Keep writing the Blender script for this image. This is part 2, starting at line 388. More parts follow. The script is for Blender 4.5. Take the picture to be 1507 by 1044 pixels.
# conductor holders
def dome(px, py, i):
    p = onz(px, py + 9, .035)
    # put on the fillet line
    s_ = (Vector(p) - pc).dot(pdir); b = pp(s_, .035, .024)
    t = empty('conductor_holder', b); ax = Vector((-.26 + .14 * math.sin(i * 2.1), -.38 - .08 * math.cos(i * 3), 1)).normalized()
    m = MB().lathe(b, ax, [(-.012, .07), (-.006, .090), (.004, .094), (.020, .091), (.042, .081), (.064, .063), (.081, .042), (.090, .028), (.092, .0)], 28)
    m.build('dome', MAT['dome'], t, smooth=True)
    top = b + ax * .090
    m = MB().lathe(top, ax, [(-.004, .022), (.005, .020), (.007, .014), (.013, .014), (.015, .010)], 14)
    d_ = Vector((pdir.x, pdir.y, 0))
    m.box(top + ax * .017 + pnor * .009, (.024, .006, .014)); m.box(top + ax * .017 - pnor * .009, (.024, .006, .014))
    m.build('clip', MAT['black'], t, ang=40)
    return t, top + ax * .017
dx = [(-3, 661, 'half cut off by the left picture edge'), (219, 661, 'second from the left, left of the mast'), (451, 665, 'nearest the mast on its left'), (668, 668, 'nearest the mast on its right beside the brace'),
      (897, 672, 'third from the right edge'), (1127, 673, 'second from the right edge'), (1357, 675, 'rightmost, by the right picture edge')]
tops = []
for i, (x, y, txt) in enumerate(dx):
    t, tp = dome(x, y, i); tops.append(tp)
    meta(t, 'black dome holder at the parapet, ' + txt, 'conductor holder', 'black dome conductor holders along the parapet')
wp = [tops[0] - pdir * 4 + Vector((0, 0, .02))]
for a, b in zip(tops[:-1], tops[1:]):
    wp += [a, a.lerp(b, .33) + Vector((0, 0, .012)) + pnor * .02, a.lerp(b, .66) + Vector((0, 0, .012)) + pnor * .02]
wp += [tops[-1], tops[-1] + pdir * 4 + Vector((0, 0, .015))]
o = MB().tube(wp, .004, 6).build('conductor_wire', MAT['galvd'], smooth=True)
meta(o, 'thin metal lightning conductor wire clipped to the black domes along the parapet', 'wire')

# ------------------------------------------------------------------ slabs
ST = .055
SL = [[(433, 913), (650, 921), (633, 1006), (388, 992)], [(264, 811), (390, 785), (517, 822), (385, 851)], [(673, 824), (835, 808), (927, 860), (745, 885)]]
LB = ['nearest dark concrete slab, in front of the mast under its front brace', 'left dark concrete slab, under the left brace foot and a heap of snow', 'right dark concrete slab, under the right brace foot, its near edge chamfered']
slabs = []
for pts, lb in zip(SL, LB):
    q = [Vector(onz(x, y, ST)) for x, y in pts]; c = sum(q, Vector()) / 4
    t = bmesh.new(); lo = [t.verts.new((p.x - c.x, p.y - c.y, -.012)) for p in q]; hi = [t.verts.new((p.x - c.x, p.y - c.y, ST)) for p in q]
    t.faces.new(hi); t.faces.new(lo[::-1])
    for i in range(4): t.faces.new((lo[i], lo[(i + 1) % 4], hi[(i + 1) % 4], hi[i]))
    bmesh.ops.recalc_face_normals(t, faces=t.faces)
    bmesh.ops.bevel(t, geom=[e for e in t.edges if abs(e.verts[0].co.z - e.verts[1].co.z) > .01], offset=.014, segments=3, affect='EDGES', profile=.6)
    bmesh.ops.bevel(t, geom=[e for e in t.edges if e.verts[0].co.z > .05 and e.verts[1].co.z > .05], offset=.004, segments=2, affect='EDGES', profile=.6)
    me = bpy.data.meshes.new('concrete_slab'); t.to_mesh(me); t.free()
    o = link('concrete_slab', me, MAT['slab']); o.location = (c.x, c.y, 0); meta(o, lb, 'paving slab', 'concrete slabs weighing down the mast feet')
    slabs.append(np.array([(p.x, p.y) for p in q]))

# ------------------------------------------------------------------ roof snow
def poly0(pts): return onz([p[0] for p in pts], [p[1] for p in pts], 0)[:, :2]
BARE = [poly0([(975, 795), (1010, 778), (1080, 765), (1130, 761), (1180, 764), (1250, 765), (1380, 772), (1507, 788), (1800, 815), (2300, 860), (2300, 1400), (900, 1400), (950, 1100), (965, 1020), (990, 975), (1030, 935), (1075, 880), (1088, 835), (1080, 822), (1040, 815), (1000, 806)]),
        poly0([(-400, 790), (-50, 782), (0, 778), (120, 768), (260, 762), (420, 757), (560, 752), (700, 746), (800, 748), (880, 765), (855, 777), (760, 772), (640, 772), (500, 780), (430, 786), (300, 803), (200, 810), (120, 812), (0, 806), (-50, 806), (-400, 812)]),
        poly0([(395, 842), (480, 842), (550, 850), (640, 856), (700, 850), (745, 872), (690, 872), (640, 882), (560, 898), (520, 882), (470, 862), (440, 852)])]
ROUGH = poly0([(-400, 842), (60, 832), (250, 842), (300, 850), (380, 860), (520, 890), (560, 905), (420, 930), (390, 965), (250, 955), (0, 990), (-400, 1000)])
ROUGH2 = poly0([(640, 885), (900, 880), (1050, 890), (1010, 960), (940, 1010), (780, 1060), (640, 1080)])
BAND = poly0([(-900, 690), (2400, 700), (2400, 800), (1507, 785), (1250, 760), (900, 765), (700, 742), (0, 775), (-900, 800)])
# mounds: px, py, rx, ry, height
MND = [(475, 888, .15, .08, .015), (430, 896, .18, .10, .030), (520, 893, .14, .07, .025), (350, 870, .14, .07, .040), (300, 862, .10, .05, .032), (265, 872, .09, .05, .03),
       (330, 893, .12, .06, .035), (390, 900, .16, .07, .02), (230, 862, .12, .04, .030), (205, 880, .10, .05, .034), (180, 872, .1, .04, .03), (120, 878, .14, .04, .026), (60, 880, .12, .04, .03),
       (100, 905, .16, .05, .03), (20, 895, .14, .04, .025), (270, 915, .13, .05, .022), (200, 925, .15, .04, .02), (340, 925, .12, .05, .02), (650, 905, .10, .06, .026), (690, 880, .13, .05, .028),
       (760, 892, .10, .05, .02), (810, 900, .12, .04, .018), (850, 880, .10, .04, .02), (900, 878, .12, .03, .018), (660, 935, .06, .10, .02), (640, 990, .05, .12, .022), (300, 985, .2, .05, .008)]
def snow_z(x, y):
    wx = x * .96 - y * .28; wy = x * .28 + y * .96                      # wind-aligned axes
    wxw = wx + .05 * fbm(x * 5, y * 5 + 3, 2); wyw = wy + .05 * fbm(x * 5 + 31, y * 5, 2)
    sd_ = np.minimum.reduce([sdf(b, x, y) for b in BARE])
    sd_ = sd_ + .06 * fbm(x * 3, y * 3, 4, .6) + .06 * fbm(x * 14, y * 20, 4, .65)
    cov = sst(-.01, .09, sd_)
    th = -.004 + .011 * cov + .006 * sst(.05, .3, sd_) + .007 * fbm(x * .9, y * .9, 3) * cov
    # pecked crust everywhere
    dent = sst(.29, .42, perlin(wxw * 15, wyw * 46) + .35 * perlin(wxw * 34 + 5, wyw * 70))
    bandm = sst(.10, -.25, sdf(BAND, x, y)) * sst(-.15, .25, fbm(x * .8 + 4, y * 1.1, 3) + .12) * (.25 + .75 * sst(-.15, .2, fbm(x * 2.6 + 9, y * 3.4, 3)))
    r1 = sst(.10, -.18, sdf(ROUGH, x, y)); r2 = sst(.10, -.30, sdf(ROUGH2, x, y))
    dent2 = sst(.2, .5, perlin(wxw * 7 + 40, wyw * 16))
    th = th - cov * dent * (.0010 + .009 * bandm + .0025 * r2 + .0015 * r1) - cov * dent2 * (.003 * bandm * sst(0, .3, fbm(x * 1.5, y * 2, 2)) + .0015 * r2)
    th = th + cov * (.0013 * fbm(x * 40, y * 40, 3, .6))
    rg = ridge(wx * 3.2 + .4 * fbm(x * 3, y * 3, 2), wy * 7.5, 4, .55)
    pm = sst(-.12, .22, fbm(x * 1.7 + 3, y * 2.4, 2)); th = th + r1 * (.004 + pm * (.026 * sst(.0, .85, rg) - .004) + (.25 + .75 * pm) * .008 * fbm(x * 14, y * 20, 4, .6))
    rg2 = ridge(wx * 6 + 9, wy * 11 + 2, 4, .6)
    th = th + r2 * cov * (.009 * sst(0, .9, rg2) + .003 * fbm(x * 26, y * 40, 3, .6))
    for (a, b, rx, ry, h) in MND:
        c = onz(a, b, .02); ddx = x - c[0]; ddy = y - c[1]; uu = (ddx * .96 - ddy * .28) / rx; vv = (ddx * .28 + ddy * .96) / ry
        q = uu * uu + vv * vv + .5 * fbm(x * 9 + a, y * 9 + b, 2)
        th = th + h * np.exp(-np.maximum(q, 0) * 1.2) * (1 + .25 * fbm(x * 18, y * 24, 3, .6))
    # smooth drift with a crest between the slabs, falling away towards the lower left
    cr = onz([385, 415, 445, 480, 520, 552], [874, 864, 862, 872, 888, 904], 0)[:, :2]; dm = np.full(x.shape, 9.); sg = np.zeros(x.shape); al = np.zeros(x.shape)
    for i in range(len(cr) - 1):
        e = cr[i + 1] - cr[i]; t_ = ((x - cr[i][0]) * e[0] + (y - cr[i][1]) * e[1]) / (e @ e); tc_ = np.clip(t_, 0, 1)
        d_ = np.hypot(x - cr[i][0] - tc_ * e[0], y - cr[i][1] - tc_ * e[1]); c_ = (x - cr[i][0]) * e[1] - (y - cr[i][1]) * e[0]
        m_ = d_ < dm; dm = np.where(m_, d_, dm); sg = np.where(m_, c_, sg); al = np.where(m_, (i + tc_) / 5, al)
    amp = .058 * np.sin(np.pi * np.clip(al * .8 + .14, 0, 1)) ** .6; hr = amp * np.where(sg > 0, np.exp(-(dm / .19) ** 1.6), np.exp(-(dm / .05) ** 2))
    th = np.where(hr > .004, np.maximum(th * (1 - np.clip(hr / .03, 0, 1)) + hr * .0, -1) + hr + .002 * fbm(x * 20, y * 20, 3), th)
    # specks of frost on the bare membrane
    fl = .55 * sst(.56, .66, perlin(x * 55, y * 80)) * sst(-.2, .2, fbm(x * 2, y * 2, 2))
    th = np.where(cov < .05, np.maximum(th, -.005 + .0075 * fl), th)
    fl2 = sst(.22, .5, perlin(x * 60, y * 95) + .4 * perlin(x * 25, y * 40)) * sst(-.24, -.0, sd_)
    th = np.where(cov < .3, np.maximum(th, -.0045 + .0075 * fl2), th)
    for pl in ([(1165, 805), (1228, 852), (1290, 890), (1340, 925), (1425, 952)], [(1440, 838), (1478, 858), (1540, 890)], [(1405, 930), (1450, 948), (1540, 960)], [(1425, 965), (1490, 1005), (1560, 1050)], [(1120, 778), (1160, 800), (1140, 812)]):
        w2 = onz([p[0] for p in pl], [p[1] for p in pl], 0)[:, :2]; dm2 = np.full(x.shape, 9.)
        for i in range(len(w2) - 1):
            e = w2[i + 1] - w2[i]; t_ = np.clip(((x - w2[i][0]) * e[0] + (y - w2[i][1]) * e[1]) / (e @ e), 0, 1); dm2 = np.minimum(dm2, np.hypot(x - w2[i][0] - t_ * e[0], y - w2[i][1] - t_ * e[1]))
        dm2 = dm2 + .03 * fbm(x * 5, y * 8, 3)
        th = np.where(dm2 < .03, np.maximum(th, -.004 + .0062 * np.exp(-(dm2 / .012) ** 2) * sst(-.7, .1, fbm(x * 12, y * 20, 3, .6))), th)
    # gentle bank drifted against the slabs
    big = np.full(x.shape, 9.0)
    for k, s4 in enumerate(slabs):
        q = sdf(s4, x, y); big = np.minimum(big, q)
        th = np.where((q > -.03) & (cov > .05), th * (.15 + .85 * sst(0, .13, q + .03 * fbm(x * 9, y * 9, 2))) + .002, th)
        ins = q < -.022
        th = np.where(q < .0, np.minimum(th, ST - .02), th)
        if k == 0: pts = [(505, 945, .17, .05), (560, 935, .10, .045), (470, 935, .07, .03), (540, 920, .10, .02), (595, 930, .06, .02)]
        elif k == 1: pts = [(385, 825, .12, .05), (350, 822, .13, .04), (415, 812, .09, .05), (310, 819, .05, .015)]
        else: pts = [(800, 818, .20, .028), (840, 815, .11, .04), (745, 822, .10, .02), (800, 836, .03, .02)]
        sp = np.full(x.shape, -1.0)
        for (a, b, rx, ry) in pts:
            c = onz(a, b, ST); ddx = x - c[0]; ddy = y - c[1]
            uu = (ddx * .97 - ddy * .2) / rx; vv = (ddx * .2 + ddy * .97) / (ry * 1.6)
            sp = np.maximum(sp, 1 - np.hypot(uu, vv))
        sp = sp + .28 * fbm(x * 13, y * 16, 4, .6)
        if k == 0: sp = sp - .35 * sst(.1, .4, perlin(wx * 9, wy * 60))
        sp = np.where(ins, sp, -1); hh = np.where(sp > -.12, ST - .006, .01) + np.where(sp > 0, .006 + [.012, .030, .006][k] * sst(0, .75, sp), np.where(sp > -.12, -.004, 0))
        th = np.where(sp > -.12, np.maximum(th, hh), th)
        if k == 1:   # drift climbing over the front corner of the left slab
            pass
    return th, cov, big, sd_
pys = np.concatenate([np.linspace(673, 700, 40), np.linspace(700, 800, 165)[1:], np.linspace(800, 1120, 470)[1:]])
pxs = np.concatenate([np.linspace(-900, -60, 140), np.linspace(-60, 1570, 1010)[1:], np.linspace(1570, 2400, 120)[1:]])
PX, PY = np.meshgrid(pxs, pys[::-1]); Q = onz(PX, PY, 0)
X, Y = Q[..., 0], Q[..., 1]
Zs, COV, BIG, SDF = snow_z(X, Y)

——

● **TASK**: Return exactly the leading lines of the listing, stopping after the line in which "meta(o, 'thin metal" occurs.

● **EXERCISE SOLUTION**:
Keep writing the Blender script for this image. This is part 2, starting at line 388. More parts follow. The script is for Blender 4.5. Take the picture to be 1507 by 1044 pixels.
# conductor holders
def dome(px, py, i):
    p = onz(px, py + 9, .035)
    # put on the fillet line
    s_ = (Vector(p) - pc).dot(pdir); b = pp(s_, .035, .024)
    t = empty('conductor_holder', b); ax = Vector((-.26 + .14 * math.sin(i * 2.1), -.38 - .08 * math.cos(i * 3), 1)).normalized()
    m = MB().lathe(b, ax, [(-.012, .07), (-.006, .090), (.004, .094), (.020, .091), (.042, .081), (.064, .063), (.081, .042), (.090, .028), (.092, .0)], 28)
    m.build('dome', MAT['dome'], t, smooth=True)
    top = b + ax * .090
    m = MB().lathe(top, ax, [(-.004, .022), (.005, .020), (.007, .014), (.013, .014), (.015, .010)], 14)
    d_ = Vector((pdir.x, pdir.y, 0))
    m.box(top + ax * .017 + pnor * .009, (.024, .006, .014)); m.box(top + ax * .017 - pnor * .009, (.024, .006, .014))
    m.build('clip', MAT['black'], t, ang=40)
    return t, top + ax * .017
dx = [(-3, 661, 'half cut off by the left picture edge'), (219, 661, 'second from the left, left of the mast'), (451, 665, 'nearest the mast on its left'), (668, 668, 'nearest the mast on its right beside the brace'),
      (897, 672, 'third from the right edge'), (1127, 673, 'second from the right edge'), (1357, 675, 'rightmost, by the right picture edge')]
tops = []
for i, (x, y, txt) in enumerate(dx):
    t, tp = dome(x, y, i); tops.append(tp)
    meta(t, 'black dome holder at the parapet, ' + txt, 'conductor holder', 'black dome conductor holders along the parapet')
wp = [tops[0] - pdir * 4 + Vector((0, 0, .02))]
for a, b in zip(tops[:-1], tops[1:]):
    wp += [a, a.lerp(b, .33) + Vector((0, 0, .012)) + pnor * .02, a.lerp(b, .66) + Vector((0, 0, .012)) + pnor * .02]
wp += [tops[-1], tops[-1] + pdir * 4 + Vector((0, 0, .015))]
o = MB().tube(wp, .004, 6).build('conductor_wire', MAT['galvd'], smooth=True)
meta(o, 'thin metal lightning conductor wire clipped to the black domes along the parapet', 'wire')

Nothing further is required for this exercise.